Olde Providence is a magnet school, one of 45 operating in the Charlotte area. It focuses on teaching elementary-age children communications skills. To this end, it has a functioning television station, modern computers, and a well-trained, well-paid staff.

Parents are so involved that the PTA raised over $26,000 last year. In every category, the Charlotte Observer ranks it as one of the top schools in the area. For these reasons, lots of parents want their children to get in.

But, as is the case with many of the magnet schools in the area, there's a waiting list. Every year, a lottery is held to determine which children on the waiting list will be able to attend the school.

The attack on the school stems from how the lottery is held.

Like all schools in the Charlotte-Macklenburg school district, Olde Providence is exactly 40 percent black students, and 60 percent non-black. Prospective students are grouped according to their race: African-American or non-African-American. In 1996, Bill Capacchione, having just relocated to Charlotte, wanted his 6-year-old daughter, who is half-Guatemalan, to attend the school. She did not get in.

What may have rankled him even more was that while 112 students waited to fill seats in the non-African-American category, seven vacancies remained in the African-American seats.

This is not an unusual situation. At West Charlotte High, located in a predominantly African-American neighborhood, 81 African-Americans were out on a waiting list, as 49 seats reserved for non-African-Americans remained empty. In fact, 25 of the magnet schools in the Charlotte area turned away students of one race while reserving seats for students of another race.

Capacchione did what any red-blooded American would. He sued the Charlotte-Macklenburg Board of Education. The case was joined by six other white families and made its way to a U.S. District Court. The suit was then broadened by Judge Robert Potter into a full examination of Charlotte's integration plan.

It is ironic that this case attacks the integration plan of the district whose previous segregation opened the way for the busing of students.

In 1971, the Supreme Court decided in Swann v. Charlotte-Macklenburg Board of Education that federal courts could order actions to enforce desegregation laws. The federal orders that followed were widely responsible for the level of integration seen today.

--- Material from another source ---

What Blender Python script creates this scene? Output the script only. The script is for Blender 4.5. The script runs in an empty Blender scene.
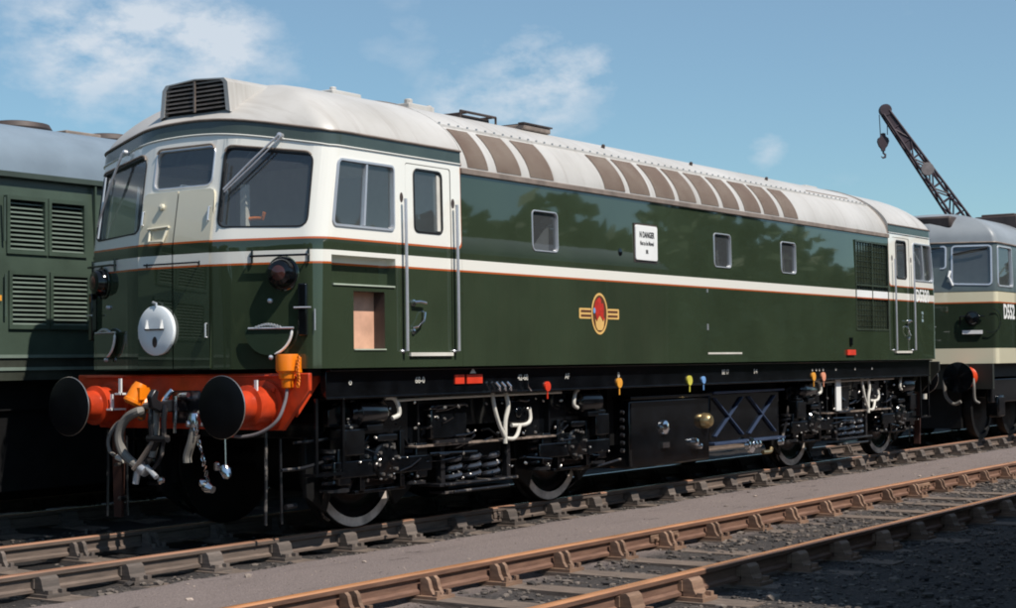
import bpy, bmesh, math, random
import numpy as np
from mathutils import Vector, Matrix
from mathutils.geometry import delaunay_2d_cdt

random.seed(11)
SC = bpy.context.scene
COL = SC.collection

# ------------------------------------------------------------------ camera
cam_d = bpy.data.cameras.new('camera'); cam = bpy.data.objects.new('camera', cam_d)
COL.objects.link(cam); SC.camera = cam
YAW, PITCH, ROLL = map(math.radians, (55.8838, 2.0329, -0.7125))
_f = Vector((math.sin(YAW)*math.cos(PITCH), math.cos(YAW)*math.cos(PITCH), math.sin(PITCH)))
_r = Vector((math.cos(YAW), -math.sin(YAW), 0)); _u = _r.cross(_f)
_r2 = math.cos(ROLL)*_r + math.sin(ROLL)*_u; _u2 = -math.sin(ROLL)*_r + math.cos(ROLL)*_u
M = Matrix((_r2, _u2, -_f)).transposed().to_4x4(); M.translation = (-16.8699, -9.7928, 1.3882)
cam.matrix_world = M
cam_d.sensor_fit = 'HORIZONTAL'; cam_d.sensor_width = 36; cam_d.lens = 36*1647.33/1016
cam_d.clip_start = .1; cam_d.clip_end = 8000

# ------------------------------------------------------------------ sky, sun, exposure
SUN_EL, SUN_AZ = 53.5, -7.0            # az: degrees from -Y towards +X
el, az = math.radians(SUN_EL), math.radians(SUN_AZ)
sdir = Vector((math.cos(el)*math.sin(az), -math.cos(el)*math.cos(az), math.sin(el)))
w = bpy.data.worlds.new('World'); SC.world = w; w.use_nodes = True
wn = w.node_tree; wn.nodes.clear()
def wnode(t, **k):
    n = wn.nodes.new(t)
    for a, b in k.items(): setattr(n, a, b)
    return n
sky = wnode('ShaderNodeTexSky', sky_type='NISHITA', sun_disc=False, sun_elevation=el,
            sun_rotation=math.atan2(sdir.x, sdir.y), altitude=50, air_density=1.0, dust_density=0.35, ozone_density=2.2)
tc = wnode('ShaderNodeTexCoord')
def wmath(op, a, b=None, clamp=False):
    n = wnode('ShaderNodeMath', operation=op, use_clamp=clamp)
    for i, x in enumerate((a, b)):
        if x is None: continue
        if hasattr(x, 'is_linked'): wn.links.new(x, n.inputs[i])
        else: n.inputs[i].default_value = x
    return n.outputs[0]
# fair-weather clouds over the whole sky: noise on the view direction, flattened towards the zenith
mp = wnode('ShaderNodeMapping'); mp.inputs['Scale'].default_value = (1, 1, 1.9); wn.links.new(tc.outputs['Generated'], mp.inputs[0])
n1 = wnode('ShaderNodeTexNoise'); n1.inputs['Scale'].default_value = 9.0; n1.inputs['Detail'].default_value = 7; n1.inputs['Roughness'].default_value = .58
wn.links.new(mp.outputs[0], n1.inputs['Vector'])
cl = wmath('SUBTRACT', wmath('MULTIPLY', n1.outputs['Fac'], .75), .47)
n2 = wnode('ShaderNodeTexNoise'); n2.inputs['Scale'].default_value = 30; n2.inputs['Detail'].default_value = 9; n2.inputs['Roughness'].default_value = .62; wn.links.new(mp.outputs[0], n2.inputs['Vector'])
puff = wmath('ADD', wmath('MULTIPLY', wmath('SUBTRACT', n2.outputs['Fac'], .30), 3.0, True), .15)
def clump(u, v, rad, amp):
    d = (_f + _r2*((u-508)/1647.33) + _u2*((304-v)/1647.33)).normalized()
    vm = wnode('ShaderNodeVectorMath', operation='DISTANCE'); wn.links.new(tc.outputs['Generated'], vm.inputs[0]); vm.inputs[1].default_value = d
    e = wmath('SUBTRACT', 1, wmath('MULTIPLY', vm.outputs['Value'], 1.0/rad), True)
    return wmath('MULTIPLY', wmath('MULTIPLY', wmath('POWER', e, .8), amp), puff)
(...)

Unfortunately, Charlotte is not the only example of these sorts of attacks on racial quotas at schools. San Francisco school officials, faced with a federal suit, agreed to end race-based admission to charter schools. In Boston, a magnet school was given a federal order to end racially conscious admission procedures.

Capacchione and the other plaintiffs in these cases are not the villains of the piece. They say that their children were denied admission to a school because of their race. They are right. If there is a villain, it is the overly rigid racial quotas in these schools.

In Charlotte, when one of the magnet schools does not have sufficient students of one race, they advertise in magazines, and on the radio, to try and attract more students of the desired type. They are also reported to have bent the rules in many cases, letting in students of the correct race, whether they had met the application deadline or not.

It is practices like these that so infuriate the Capacchiones of the world. They wish to get their children into a good public school close to their home but are turned away because there are not enough seats. They probably would be willing to accept this if they did not then see and hear advertisements asking for applications to fill empty seats.

If we want to avoid lawsuits like the one in Charlotte and keep public schools open to children of all races, admission policies must be made more flexible. If, one year, there are not enough non-African-American applicants to a school, the seats should be distributed to those students waiting for admission. It is certain that teachers can find another use for the money now spent on advertising.

Now, the fight between the schools and the parents is all or nothing. If we wish to preserve the hard-won battles of the last generation, we must take the middle road.